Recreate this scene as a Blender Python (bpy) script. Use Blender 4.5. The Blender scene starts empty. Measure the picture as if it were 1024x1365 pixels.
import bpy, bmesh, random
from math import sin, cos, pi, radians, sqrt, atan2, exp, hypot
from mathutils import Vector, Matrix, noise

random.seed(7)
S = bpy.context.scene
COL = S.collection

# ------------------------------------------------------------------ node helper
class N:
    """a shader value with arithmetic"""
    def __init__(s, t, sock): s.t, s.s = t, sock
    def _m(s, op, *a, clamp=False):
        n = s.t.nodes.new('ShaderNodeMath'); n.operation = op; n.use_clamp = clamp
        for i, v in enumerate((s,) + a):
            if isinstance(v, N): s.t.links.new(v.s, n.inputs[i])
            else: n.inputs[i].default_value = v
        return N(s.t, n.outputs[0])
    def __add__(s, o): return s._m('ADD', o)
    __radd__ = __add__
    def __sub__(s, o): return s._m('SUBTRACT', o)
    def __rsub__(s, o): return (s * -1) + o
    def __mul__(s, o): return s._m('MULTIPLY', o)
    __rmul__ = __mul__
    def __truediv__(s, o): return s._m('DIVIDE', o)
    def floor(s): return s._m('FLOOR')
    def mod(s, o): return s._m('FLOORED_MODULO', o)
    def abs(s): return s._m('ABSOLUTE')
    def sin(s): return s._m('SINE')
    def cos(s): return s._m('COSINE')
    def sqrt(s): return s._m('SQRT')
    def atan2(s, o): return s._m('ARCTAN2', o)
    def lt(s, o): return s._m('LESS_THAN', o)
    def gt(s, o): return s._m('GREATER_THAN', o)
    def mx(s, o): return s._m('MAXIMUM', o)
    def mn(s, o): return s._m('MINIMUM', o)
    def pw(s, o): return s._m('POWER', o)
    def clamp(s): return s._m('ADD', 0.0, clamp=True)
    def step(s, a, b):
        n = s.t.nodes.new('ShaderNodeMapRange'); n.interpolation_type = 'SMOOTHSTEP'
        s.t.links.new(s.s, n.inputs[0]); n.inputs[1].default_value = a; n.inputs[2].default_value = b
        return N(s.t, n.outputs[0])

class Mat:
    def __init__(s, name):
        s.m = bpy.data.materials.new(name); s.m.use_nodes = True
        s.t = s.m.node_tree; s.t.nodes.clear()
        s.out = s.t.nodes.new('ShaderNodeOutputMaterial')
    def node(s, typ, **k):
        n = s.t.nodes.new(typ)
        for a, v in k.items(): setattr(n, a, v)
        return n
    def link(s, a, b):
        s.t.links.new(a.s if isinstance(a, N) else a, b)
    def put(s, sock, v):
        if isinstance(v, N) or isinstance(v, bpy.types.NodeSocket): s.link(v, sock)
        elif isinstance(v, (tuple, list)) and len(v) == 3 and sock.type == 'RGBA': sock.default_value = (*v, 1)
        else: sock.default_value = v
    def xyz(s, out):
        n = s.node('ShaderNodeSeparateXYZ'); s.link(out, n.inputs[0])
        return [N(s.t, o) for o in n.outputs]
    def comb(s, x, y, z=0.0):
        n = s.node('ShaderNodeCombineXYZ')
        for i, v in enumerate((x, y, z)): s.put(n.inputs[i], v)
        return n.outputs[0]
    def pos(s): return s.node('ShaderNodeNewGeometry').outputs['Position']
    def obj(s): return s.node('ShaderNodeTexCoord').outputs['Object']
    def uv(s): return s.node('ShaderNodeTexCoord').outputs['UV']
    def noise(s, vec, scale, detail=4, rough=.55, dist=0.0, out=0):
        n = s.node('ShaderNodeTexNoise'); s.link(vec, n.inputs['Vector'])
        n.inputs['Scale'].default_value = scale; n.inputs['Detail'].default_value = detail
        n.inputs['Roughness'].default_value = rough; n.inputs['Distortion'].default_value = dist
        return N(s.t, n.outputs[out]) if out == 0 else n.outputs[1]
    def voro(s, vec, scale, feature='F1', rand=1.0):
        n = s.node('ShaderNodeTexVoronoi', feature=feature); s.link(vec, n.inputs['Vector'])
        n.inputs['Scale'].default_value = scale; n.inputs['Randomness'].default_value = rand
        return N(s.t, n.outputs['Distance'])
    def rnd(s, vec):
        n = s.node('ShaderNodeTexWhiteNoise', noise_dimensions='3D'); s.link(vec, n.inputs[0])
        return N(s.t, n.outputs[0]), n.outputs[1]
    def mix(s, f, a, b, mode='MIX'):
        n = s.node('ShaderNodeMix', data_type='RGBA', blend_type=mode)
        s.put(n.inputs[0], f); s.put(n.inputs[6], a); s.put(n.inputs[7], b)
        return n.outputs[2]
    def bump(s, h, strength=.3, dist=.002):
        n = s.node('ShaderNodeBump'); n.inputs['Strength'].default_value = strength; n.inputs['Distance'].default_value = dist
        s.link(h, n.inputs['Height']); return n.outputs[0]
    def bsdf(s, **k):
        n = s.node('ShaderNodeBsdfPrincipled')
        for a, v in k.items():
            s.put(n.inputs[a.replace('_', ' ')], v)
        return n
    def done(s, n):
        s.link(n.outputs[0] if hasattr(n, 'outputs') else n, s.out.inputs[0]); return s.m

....

Produce an exact copy of the whole listing.

> **Response**:
Recreate this scene as a Blender Python (bpy) script. Use Blender 4.5. The Blender scene starts empty. Measure the picture as if it were 1024x1365 pixels.
import bpy, bmesh, random
from math import sin, cos, pi, radians, sqrt, atan2, exp, hypot
from mathutils import Vector, Matrix, noise

random.seed(7)
S = bpy.context.scene
COL = S.collection

# ------------------------------------------------------------------ node helper
class N:
    """a shader value with arithmetic"""
    def __init__(s, t, sock): s.t, s.s = t, sock
    def _m(s, op, *a, clamp=False):
        n = s.t.nodes.new('ShaderNodeMath'); n.operation = op; n.use_clamp = clamp
        for i, v in enumerate((s,) + a):
            if isinstance(v, N): s.t.links.new(v.s, n.inputs[i])
            else: n.inputs[i].default_value = v
        return N(s.t, n.outputs[0])
    def __add__(s, o): return s._m('ADD', o)
    __radd__ = __add__
    def __sub__(s, o): return s._m('SUBTRACT', o)
    def __rsub__(s, o): return (s * -1) + o
    def __mul__(s, o): return s._m('MULTIPLY', o)
    __rmul__ = __mul__
    def __truediv__(s, o): return s._m('DIVIDE', o)
    def floor(s): return s._m('FLOOR')
    def mod(s, o): return s._m('FLOORED_MODULO', o)
    def abs(s): return s._m('ABSOLUTE')
    def sin(s): return s._m('SINE')
    def cos(s): return s._m('COSINE')
    def sqrt(s): return s._m('SQRT')
    def atan2(s, o): return s._m('ARCTAN2', o)
    def lt(s, o): return s._m('LESS_THAN', o)
    def gt(s, o): return s._m('GREATER_THAN', o)
    def mx(s, o): return s._m('MAXIMUM', o)
    def mn(s, o): return s._m('MINIMUM', o)
    def pw(s, o): return s._m('POWER', o)
    def clamp(s): return s._m('ADD', 0.0, clamp=True)
    def step(s, a, b):
        n = s.t.nodes.new('ShaderNodeMapRange'); n.interpolation_type = 'SMOOTHSTEP'
        s.t.links.new(s.s, n.inputs[0]); n.inputs[1].default_value = a; n.inputs[2].default_value = b
        return N(s.t, n.outputs[0])

class Mat:
    def __init__(s, name):
        s.m = bpy.data.materials.new(name); s.m.use_nodes = True
        s.t = s.m.node_tree; s.t.nodes.clear()
        s.out = s.t.nodes.new('ShaderNodeOutputMaterial')
    def node(s, typ, **k):
        n = s.t.nodes.new(typ)
        for a, v in k.items(): setattr(n, a, v)
        return n
    def link(s, a, b):
        s.t.links.new(a.s if isinstance(a, N) else a, b)
    def put(s, sock, v):
        if isinstance(v, N) or isinstance(v, bpy.types.NodeSocket): s.link(v, sock)
        elif isinstance(v, (tuple, list)) and len(v) == 3 and sock.type == 'RGBA': sock.default_value = (*v, 1)
        else: sock.default_value = v
    def xyz(s, out):
        n = s.node('ShaderNodeSeparateXYZ'); s.link(out, n.inputs[0])
        return [N(s.t, o) for o in n.outputs]
    def comb(s, x, y, z=0.0):
        n = s.node('ShaderNodeCombineXYZ')
        for i, v in enumerate((x, y, z)): s.put(n.inputs[i], v)
        return n.outputs[0]
    def pos(s): return s.node('ShaderNodeNewGeometry').outputs['Position']
    def obj(s): return s.node('ShaderNodeTexCoord').outputs['Object']
    def uv(s): return s.node('ShaderNodeTexCoord').outputs['UV']
    def noise(s, vec, scale, detail=4, rough=.55, dist=0.0, out=0):
        n = s.node('ShaderNodeTexNoise'); s.link(vec, n.inputs['Vector'])
        n.inputs['Scale'].default_value = scale; n.inputs['Detail'].default_value = detail
        n.inputs['Roughness'].default_value = rough; n.inputs['Distortion'].default_value = dist
        return N(s.t, n.outputs[out]) if out == 0 else n.outputs[1]
    def voro(s, vec, scale, feature='F1', rand=1.0):
        n = s.node('ShaderNodeTexVoronoi', feature=feature); s.link(vec, n.inputs['Vector'])
        n.inputs['Scale'].default_value = scale; n.inputs['Randomness'].default_value = rand
        return N(s.t, n.outputs['Distance'])
    def rnd(s, vec):
        n = s.node('ShaderNodeTexWhiteNoise', noise_dimensions='3D'); s.link(vec, n.inputs[0])
        return N(s.t, n.outputs[0]), n.outputs[1]
    def mix(s, f, a, b, mode='MIX'):
        n = s.node('ShaderNodeMix', data_type='RGBA', blend_type=mode)
        s.put(n.inputs[0], f); s.put(n.inputs[6], a); s.put(n.inputs[7], b)
        return n.outputs[2]
    def bump(s, h, strength=.3, dist=.002):
        n = s.node('ShaderNodeBump'); n.inputs['Strength'].default_value = strength; n.inputs['Distance'].default_value = dist
        s.link(h, n.inputs['Height']); return n.outputs[0]
    def bsdf(s, **k):
        n = s.node('ShaderNodeBsdfPrincipled')
        for a, v in k.items():
            s.put(n.inputs[a.replace('_', ' ')], v)
        return n
    def done(s, n):
        s.link(n.outputs[0] if hasattr(n, 'outputs') else n, s.out.inputs[0]); return s.m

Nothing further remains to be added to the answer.